Entonces, entonces es cuando viene el buen recuerdo, la nostalgia, la añoranza en la estación de Atocha. Porque cuando finalmente has colocado el maletón en el carrito de equipajes y vas camino de la puerta empujándolo, piensas:

-- ¡Qué tiempos aquellos de nuestros padres, en que en las estaciones había maleteros!

Unos maleteros de Renfe, propios o asociados, uniformados con unos blusones como de vendedores de queso de la Mancha o miel de la Alcarria, pero en ferroviario azul marino, con una breve gorra de plato con visera de hule de las que llamaban rusas, en la que llevaban bordado el nombre de su digno oficio: "Mozo de equipajes". Y con unos vehículos de mano que daba gloria verlos: ya grandes carros de cuatro ruedas donde cabía entero el equipaje de la compañía de Doña Concha Piquer, incluidos todos sus famosos baúles; ya utilísimas carretillas de dos ruedas, en las que amontonaban las maletas y bultos con singular destreza, en pirámides de equipajes que llevaban con profesionalidad, destreza y maestría. Cada vez que llegamos a una estación o a un aeropuerto, ¡cómo echamos de menos a los maleteros! Para los que aún estamos en edad de carga y descarga es solamente un problema de comodidad, pero para las personas mayores no es un problema: ¡es que como no vayan acompañadas no pueden viajar solas!
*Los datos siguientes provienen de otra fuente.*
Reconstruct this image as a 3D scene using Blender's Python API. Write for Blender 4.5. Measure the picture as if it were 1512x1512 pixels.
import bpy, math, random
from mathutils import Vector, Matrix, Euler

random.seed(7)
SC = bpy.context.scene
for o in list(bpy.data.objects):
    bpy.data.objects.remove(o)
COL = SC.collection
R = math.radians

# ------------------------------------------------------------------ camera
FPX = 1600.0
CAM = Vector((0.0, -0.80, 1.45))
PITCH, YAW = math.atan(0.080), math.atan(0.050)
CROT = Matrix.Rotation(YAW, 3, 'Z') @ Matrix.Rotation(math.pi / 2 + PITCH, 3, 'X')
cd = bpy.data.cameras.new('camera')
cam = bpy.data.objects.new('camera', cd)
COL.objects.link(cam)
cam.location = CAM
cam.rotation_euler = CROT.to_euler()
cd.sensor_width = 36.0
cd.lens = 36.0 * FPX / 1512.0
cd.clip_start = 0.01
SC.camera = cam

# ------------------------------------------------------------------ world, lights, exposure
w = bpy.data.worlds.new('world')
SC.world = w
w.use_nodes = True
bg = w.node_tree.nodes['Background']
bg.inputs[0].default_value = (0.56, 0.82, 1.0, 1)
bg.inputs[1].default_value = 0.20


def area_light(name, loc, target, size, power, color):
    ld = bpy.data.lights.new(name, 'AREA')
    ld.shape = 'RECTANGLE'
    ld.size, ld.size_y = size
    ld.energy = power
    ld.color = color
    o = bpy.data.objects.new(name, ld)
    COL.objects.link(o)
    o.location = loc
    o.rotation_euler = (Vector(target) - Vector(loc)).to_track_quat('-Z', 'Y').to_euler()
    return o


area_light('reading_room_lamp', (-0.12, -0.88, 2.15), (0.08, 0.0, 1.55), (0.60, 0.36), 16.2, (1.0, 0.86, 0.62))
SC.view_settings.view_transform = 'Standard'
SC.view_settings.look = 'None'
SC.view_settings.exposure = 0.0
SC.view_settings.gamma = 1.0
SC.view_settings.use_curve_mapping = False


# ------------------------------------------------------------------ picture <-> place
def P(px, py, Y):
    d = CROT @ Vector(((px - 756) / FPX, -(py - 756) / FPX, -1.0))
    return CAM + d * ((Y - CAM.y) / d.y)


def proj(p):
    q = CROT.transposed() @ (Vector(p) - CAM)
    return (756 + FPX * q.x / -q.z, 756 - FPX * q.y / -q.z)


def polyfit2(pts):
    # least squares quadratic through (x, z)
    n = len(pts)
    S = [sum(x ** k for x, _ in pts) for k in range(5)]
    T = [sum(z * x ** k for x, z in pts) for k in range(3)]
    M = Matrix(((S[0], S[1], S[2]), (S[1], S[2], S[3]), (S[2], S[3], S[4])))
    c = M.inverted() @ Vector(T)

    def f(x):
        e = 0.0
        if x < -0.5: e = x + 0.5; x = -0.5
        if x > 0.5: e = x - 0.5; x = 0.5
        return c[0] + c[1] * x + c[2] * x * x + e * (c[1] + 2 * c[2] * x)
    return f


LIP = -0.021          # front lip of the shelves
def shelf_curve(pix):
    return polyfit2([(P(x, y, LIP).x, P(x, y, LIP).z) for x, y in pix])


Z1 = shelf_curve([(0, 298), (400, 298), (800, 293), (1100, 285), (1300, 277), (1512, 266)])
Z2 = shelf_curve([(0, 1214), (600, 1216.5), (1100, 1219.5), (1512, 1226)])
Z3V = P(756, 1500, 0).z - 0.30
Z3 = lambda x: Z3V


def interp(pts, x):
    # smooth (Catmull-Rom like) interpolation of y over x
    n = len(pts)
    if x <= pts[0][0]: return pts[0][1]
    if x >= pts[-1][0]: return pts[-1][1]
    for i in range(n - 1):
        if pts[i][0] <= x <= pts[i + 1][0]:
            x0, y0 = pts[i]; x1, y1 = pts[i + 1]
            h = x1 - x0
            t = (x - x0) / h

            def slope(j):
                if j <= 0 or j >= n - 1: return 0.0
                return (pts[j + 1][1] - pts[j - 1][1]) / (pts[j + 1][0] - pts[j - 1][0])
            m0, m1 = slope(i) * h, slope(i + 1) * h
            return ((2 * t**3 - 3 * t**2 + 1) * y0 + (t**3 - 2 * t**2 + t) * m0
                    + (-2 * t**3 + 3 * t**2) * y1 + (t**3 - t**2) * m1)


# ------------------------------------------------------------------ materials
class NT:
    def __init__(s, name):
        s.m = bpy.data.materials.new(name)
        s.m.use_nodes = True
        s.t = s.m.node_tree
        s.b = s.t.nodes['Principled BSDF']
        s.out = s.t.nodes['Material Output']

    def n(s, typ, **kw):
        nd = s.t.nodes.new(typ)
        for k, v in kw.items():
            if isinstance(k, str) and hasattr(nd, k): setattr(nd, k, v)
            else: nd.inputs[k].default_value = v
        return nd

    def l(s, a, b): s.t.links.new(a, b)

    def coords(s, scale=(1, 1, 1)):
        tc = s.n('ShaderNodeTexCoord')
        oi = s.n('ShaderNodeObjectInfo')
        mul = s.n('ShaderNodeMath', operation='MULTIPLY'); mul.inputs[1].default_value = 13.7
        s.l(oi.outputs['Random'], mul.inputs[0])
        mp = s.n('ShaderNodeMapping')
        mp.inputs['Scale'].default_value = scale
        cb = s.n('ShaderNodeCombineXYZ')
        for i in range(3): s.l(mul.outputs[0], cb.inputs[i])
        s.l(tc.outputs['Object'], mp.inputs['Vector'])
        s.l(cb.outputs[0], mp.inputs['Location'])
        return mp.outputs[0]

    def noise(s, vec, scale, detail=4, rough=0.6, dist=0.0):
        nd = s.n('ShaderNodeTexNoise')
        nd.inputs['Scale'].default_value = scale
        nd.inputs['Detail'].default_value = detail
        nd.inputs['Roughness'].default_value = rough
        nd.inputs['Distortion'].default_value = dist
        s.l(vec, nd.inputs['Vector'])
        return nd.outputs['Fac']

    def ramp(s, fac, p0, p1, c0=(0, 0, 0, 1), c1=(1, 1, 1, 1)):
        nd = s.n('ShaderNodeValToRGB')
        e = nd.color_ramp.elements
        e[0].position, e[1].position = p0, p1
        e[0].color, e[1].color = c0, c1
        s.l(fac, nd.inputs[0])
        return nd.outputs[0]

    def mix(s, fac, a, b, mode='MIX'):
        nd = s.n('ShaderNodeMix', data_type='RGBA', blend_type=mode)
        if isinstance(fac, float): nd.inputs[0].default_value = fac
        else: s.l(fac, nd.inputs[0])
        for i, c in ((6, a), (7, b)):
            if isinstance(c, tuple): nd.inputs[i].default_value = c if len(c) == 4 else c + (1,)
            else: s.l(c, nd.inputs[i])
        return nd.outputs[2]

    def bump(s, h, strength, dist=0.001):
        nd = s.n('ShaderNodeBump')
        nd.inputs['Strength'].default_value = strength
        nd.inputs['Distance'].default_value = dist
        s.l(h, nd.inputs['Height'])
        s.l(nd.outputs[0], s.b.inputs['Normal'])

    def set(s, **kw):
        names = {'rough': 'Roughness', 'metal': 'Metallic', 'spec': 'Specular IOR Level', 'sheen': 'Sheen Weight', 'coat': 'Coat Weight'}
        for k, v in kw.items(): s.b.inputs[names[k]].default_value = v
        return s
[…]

Porque ya no tienen fuerzas para bregar con las maletas, vagón arriba y vagón abajo, o de la cinta transportadora de los aeropuertos al carrito, y del carrito al taxi.

Si dicen que estamos "instalados en la calidad de vida", ¿por qué han desaparecido los mozos de equipajes en las estaciones y aeropuertos? ¿Qué clase de calidad de vida es que cada cual tenga que cargar con su maleta, como antes sólo hacían los quintos? ¿Por qué no hay maleteros que en los aeropuertos te recojan las maletas en el taxi y te las lleven hasta el mostrador de facturación? ¿Se cree acaso que maletero, como limpiabotas, era un oficio degradante para la dignidad humana y por eso desapareció? No debe de ser así. En Estados Unidos, sociedad democrática y avanzada, hay en las estaciones y aeropuertos unos maleteros que los evocas desde Atocha o desde Barajas cargando con tus propias maletas y se te caen dos lágrimas. Unos profesionales con su credencial de identificación laboral en la solapa, su uniforme y su deslumbrante carretilla hasta tapizada en moqueta roja, para que tus maletas no sufran. Llegas a la estación o al aeropuerto, lo llamas, aquel señor tan profesional y tan digno te descarga las maletas del taxi, te las pone en su carricoche, te pregunta a qué destino vas, y no solamente te alivia la carga, sino que por aquel laberinto te lleva perfectamente hasta tu mostrador de facturación o tu andén.

Esta sociedad falsamente igualitaria y garantista nos ha hecho a todos maleteros de nosotros mismos. Automaleteros. Cada cual es maletero de sí propio. Hasta los famosos salen por televisión de automaleteros, conduciendo sus carritos de equipajes, mientras las cámaras los persiguen por aeropuertos y estaciones. Es como si se cumpliera un lema revolucionario: "La tierra para el que la trabaja, y la maleta, para el que viaje con ella; que cargue con su cruz o, si no puede, que viaje con lo puesto".